Progress has been made, such as the return of some remains of American soldiers killed during the 1950-53 Korean War. But even that has stalled since the second summit between Trump and Kim broke down in Vietnam in February.

The two sides now appear as far apart as they were going into the Singapore summit.

North Korea has conducted short-range missile tests and complained of U.S. pressure, while the United States has doubled down on its enforcement of sanctions on North Korea.

Here are some of the major events since Kim and Trump shook hands a year ago.


Trump and Kim agreed in Singapore to work toward the complete denuclearization of the Korean peninsula.

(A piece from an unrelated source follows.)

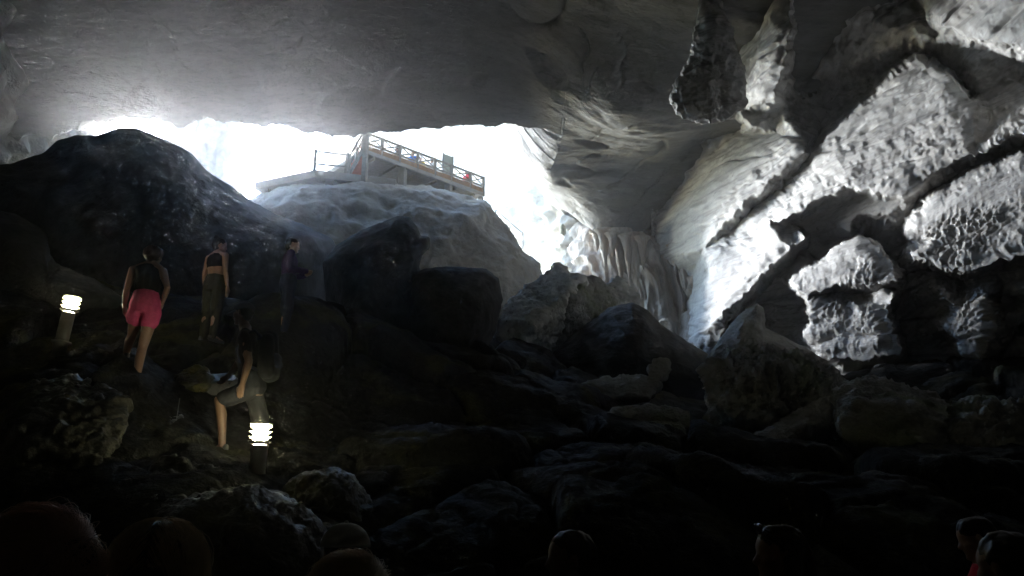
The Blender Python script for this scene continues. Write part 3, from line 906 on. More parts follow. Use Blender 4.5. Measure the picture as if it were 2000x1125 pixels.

Kim also vowed to permanently dismantle key missile facilities in the presence of international inspectors, South Korea’s President Moon Jae-in said after his third summit with Kim in September in the North Korean capital, Pyongyang.

Moon also said Kim would take additional steps toward denuclearization such as closing its main Yongbyon nuclear complex, if the United States took reciprocal measures.

But none of those pledges has materialized, and U.S. think tanks have pointed to activity at North Korea’s nuclear and missile sites, including the restoration of part of the rocket launch station that it had just begun to shut down.


Kim’s journey from international pariah to acceptance as a responsible head of state accelerated after the Singapore summit. He made two trips to China, for his third and fourth summits with President Xi Jinping. He also visited the eastern Russian city of Vladivostok last April to meet President Vladimir Putin.

In September, Kim hosted Moon for their third summit in 2018, in Pyongyang, which was partly aimed at facilitating Kim’s second encounter with Trump in February in the Vietnam’s capital, Hanoi.

In Hanoi, Kim established a rapport with Vietnamese officials, as he did with Singapore officials when he visited there for the first summit with Trump.


In July, North Korea repatriated 55 boxes of what were believed to be the remains of U.S. soldiers killed in the Korean War, a quick first step toward the Singapore pledge to forge “new relations”.

But that same month, North Korea accused U.S. Secretary of State Mike Pompeo of making “gangster-like” demands during a visit to Pyongyang.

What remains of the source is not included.